-- START --

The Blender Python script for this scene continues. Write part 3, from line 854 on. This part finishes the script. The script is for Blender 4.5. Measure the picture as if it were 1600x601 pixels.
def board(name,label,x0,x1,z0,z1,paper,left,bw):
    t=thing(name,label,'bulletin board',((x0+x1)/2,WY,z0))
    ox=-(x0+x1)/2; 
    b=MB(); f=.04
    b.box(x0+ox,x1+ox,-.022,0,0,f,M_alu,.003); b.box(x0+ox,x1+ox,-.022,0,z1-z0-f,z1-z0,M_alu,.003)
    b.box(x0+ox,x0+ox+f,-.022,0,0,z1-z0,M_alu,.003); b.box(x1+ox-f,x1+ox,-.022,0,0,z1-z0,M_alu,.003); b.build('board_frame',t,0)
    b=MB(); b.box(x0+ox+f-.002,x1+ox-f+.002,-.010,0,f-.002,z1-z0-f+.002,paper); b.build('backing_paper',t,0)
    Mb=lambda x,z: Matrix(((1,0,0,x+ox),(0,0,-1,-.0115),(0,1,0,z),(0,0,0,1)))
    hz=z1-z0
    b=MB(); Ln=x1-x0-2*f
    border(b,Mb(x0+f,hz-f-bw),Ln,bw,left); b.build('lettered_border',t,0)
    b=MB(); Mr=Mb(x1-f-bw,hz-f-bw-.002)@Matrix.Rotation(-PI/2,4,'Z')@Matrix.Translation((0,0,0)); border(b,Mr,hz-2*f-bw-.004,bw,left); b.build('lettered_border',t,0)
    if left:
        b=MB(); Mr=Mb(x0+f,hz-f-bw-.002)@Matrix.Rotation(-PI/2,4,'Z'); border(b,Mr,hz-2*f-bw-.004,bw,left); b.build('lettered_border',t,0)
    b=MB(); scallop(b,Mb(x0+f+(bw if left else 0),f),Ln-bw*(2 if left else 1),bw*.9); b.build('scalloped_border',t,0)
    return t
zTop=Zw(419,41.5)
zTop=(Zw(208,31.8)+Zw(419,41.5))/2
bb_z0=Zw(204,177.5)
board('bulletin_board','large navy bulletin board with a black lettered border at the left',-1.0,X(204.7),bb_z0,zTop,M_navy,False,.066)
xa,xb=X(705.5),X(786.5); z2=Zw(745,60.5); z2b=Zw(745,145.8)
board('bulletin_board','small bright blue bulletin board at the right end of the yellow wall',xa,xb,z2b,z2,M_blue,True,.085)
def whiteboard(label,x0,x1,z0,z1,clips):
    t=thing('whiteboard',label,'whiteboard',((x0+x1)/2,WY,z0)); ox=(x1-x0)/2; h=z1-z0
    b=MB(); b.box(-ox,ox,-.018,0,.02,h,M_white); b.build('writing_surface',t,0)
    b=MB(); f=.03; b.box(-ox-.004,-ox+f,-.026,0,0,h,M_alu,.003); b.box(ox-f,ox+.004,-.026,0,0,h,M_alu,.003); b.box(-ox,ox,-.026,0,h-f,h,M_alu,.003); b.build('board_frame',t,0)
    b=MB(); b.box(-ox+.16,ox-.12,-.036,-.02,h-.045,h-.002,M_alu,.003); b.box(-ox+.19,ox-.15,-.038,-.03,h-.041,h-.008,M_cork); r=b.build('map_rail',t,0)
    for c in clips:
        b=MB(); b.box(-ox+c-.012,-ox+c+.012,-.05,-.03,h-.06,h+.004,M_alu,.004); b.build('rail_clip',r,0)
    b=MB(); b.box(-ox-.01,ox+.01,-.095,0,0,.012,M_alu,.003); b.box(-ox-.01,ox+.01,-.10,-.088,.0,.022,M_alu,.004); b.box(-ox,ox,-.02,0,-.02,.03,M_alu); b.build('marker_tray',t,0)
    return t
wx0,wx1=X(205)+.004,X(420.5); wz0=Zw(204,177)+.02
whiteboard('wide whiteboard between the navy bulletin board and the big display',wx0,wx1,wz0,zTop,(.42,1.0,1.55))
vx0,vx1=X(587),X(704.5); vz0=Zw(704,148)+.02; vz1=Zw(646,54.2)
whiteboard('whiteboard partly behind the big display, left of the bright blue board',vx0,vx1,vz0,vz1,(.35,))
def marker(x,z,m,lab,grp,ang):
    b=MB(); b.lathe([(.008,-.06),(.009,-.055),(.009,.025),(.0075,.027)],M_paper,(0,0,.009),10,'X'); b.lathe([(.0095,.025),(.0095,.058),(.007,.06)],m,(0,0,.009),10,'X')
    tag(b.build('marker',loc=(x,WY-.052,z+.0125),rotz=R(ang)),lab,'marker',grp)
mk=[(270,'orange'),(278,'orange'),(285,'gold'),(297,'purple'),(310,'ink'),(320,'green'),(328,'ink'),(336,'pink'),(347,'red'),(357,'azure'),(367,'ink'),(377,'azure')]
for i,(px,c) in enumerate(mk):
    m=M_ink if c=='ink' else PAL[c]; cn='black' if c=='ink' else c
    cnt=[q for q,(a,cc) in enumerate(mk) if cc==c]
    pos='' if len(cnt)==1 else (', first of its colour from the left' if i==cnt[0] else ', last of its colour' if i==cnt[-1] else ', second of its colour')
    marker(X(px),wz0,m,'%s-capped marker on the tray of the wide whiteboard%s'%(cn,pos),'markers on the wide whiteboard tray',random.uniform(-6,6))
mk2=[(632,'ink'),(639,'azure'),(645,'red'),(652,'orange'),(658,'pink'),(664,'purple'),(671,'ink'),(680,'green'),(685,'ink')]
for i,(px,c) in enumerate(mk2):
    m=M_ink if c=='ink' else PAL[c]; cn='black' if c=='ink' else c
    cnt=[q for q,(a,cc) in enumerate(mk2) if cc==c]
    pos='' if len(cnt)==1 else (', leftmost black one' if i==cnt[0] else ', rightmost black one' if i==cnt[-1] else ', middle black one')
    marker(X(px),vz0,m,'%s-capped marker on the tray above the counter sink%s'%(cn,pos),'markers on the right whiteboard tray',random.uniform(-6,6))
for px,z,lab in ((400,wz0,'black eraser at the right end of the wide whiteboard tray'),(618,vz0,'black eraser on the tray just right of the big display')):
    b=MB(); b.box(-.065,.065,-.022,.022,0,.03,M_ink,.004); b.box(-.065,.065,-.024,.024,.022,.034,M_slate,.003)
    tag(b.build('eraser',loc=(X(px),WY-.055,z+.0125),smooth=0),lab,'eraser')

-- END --

● **Written request**
Extract the complete listing verbatim.

● **Solved exercise**
The Blender Python script for this scene continues. Write part 3, from line 854 on. This part finishes the script. The script is for Blender 4.5. Measure the picture as if it were 1600x601 pixels.
def board(name,label,x0,x1,z0,z1,paper,left,bw):
    t=thing(name,label,'bulletin board',((x0+x1)/2,WY,z0))
    ox=-(x0+x1)/2; 
    b=MB(); f=.04
    b.box(x0+ox,x1+ox,-.022,0,0,f,M_alu,.003); b.box(x0+ox,x1+ox,-.022,0,z1-z0-f,z1-z0,M_alu,.003)
    b.box(x0+ox,x0+ox+f,-.022,0,0,z1-z0,M_alu,.003); b.box(x1+ox-f,x1+ox,-.022,0,0,z1-z0,M_alu,.003); b.build('board_frame',t,0)
    b=MB(); b.box(x0+ox+f-.002,x1+ox-f+.002,-.010,0,f-.002,z1-z0-f+.002,paper); b.build('backing_paper',t,0)
    Mb=lambda x,z: Matrix(((1,0,0,x+ox),(0,0,-1,-.0115),(0,1,0,z),(0,0,0,1)))
    hz=z1-z0
    b=MB(); Ln=x1-x0-2*f
    border(b,Mb(x0+f,hz-f-bw),Ln,bw,left); b.build('lettered_border',t,0)
    b=MB(); Mr=Mb(x1-f-bw,hz-f-bw-.002)@Matrix.Rotation(-PI/2,4,'Z')@Matrix.Translation((0,0,0)); border(b,Mr,hz-2*f-bw-.004,bw,left); b.build('lettered_border',t,0)
    if left:
        b=MB(); Mr=Mb(x0+f,hz-f-bw-.002)@Matrix.Rotation(-PI/2,4,'Z'); border(b,Mr,hz-2*f-bw-.004,bw,left); b.build('lettered_border',t,0)
    b=MB(); scallop(b,Mb(x0+f+(bw if left else 0),f),Ln-bw*(2 if left else 1),bw*.9); b.build('scalloped_border',t,0)
    return t
zTop=Zw(419,41.5)
zTop=(Zw(208,31.8)+Zw(419,41.5))/2
bb_z0=Zw(204,177.5)
board('bulletin_board','large navy bulletin board with a black lettered border at the left',-1.0,X(204.7),bb_z0,zTop,M_navy,False,.066)
xa,xb=X(705.5),X(786.5); z2=Zw(745,60.5); z2b=Zw(745,145.8)
board('bulletin_board','small bright blue bulletin board at the right end of the yellow wall',xa,xb,z2b,z2,M_blue,True,.085)
def whiteboard(label,x0,x1,z0,z1,clips):
    t=thing('whiteboard',label,'whiteboard',((x0+x1)/2,WY,z0)); ox=(x1-x0)/2; h=z1-z0
    b=MB(); b.box(-ox,ox,-.018,0,.02,h,M_white); b.build('writing_surface',t,0)
    b=MB(); f=.03; b.box(-ox-.004,-ox+f,-.026,0,0,h,M_alu,.003); b.box(ox-f,ox+.004,-.026,0,0,h,M_alu,.003); b.box(-ox,ox,-.026,0,h-f,h,M_alu,.003); b.build('board_frame',t,0)
    b=MB(); b.box(-ox+.16,ox-.12,-.036,-.02,h-.045,h-.002,M_alu,.003); b.box(-ox+.19,ox-.15,-.038,-.03,h-.041,h-.008,M_cork); r=b.build('map_rail',t,0)
    for c in clips:
        b=MB(); b.box(-ox+c-.012,-ox+c+.012,-.05,-.03,h-.06,h+.004,M_alu,.004); b.build('rail_clip',r,0)
    b=MB(); b.box(-ox-.01,ox+.01,-.095,0,0,.012,M_alu,.003); b.box(-ox-.01,ox+.01,-.10,-.088,.0,.022,M_alu,.004); b.box(-ox,ox,-.02,0,-.02,.03,M_alu); b.build('marker_tray',t,0)
    return t
wx0,wx1=X(205)+.004,X(420.5); wz0=Zw(204,177)+.02
whiteboard('wide whiteboard between the navy bulletin board and the big display',wx0,wx1,wz0,zTop,(.42,1.0,1.55))
vx0,vx1=X(587),X(704.5); vz0=Zw(704,148)+.02; vz1=Zw(646,54.2)
whiteboard('whiteboard partly behind the big display, left of the bright blue board',vx0,vx1,vz0,vz1,(.35,))
def marker(x,z,m,lab,grp,ang):
    b=MB(); b.lathe([(.008,-.06),(.009,-.055),(.009,.025),(.0075,.027)],M_paper,(0,0,.009),10,'X'); b.lathe([(.0095,.025),(.0095,.058),(.007,.06)],m,(0,0,.009),10,'X')
    tag(b.build('marker',loc=(x,WY-.052,z+.0125),rotz=R(ang)),lab,'marker',grp)
mk=[(270,'orange'),(278,'orange'),(285,'gold'),(297,'purple'),(310,'ink'),(320,'green'),(328,'ink'),(336,'pink'),(347,'red'),(357,'azure'),(367,'ink'),(377,'azure')]
for i,(px,c) in enumerate(mk):
    m=M_ink if c=='ink' else PAL[c]; cn='black' if c=='ink' else c
    cnt=[q for q,(a,cc) in enumerate(mk) if cc==c]
    pos='' if len(cnt)==1 else (', first of its colour from the left' if i==cnt[0] else ', last of its colour' if i==cnt[-1] else ', second of its colour')
    marker(X(px),wz0,m,'%s-capped marker on the tray of the wide whiteboard%s'%(cn,pos),'markers on the wide whiteboard tray',random.uniform(-6,6))
mk2=[(632,'ink'),(639,'azure'),(645,'red'),(652,'orange'),(658,'pink'),(664,'purple'),(671,'ink'),(680,'green'),(685,'ink')]
for i,(px,c) in enumerate(mk2):
    m=M_ink if c=='ink' else PAL[c]; cn='black' if c=='ink' else c
    cnt=[q for q,(a,cc) in enumerate(mk2) if cc==c]
    pos='' if len(cnt)==1 else (', leftmost black one' if i==cnt[0] else ', rightmost black one' if i==cnt[-1] else ', middle black one')
    marker(X(px),vz0,m,'%s-capped marker on the tray above the counter sink%s'%(cn,pos),'markers on the right whiteboard tray',random.uniform(-6,6))
for px,z,lab in ((400,wz0,'black eraser at the right end of the wide whiteboard tray'),(618,vz0,'black eraser on the tray just right of the big display')):
    b=MB(); b.box(-.065,.065,-.022,.022,0,.03,M_ink,.004); b.box(-.065,.065,-.024,.024,.022,.034,M_slate,.003)
    tag(b.build('eraser',loc=(X(px),WY-.055,z+.0125),smooth=0),lab,'eraser')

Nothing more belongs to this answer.